I just recently found out my parents have no retirement plans, and their savings are scarce. I’m not even in college yet but I’m really feeling the pressure to be successful so I can take care of them if I need to.
They own no property and have no investments. We’ve always struggled with money and they are also really unaware about financial things so this isn’t a huge shock, but I really did think they would have some sort of a plan.
I don’t think they expect me to take care of them, but I think they think everything will work out on its own.
Maybe I’m being dramatic though, they still gave 9-13 years left before they hit retirement age, is there hope?
First, recognize that this situation isn’t just about money—it’s also about mindset. Your parents’ “it’ll work out” approach might feel frustrating, but it’s not unusual. For a lot of people, financial planning feels overwhelming, abstract, or just not urgent. If you can meet them where they are—without judgment—you might help them shift that perspective.
Start small. Money conversations are tough, especially with parents, because they carry a lot of emotion and history. Instead of diving in with “You need a retirement plan,” focus on something manageable and practical. Maybe it’s introducing them to a high-yield savings account or explaining how a retirement account works. Maybe it’s showing them how compound interest turns small contributions into something significant over time. Knowledge empowers people, but it has to start somewhere simple.
Second, focus on progress, not perfection. If they’ve gone decades without saving, they won’t suddenly become financial planners overnight. And that’s okay. A little progress—setting up an account, saving $50 a month, or learning to budget—can make a big difference over time. Nine to thirteen years isn’t forever, but it’s long enough for meaningful change to happen if they’re consistent.

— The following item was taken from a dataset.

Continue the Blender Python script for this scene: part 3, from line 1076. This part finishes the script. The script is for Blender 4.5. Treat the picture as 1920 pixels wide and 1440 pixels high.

Third, protect your own future. The instinct to step in and save them comes from a good place, but it’s easy to sacrifice your own stability in the process. Don’t let that happen. Taking care of yourself—building your career, savings, and financial literacy—isn’t selfish. It’s the smartest thing you can do. If you’re strong and secure, you’ll have the freedom to help others without putting yourself at risk.
Lastly, remember this: you’re not alone. This is a common story, one that plays out across generations when financial literacy isn’t prioritized. And while it might feel heavy now, it’s also an opportunity. By learning these lessons early, you’re breaking the cycle. You’re creating a different future for yourself—and maybe, through your example, for your parents, too.
Start small. Lead with empathy. Protect your own future. That’s how you turn an overwhelming problem into something manageable. And that’s how you move forward without carrying it all on your shoulders.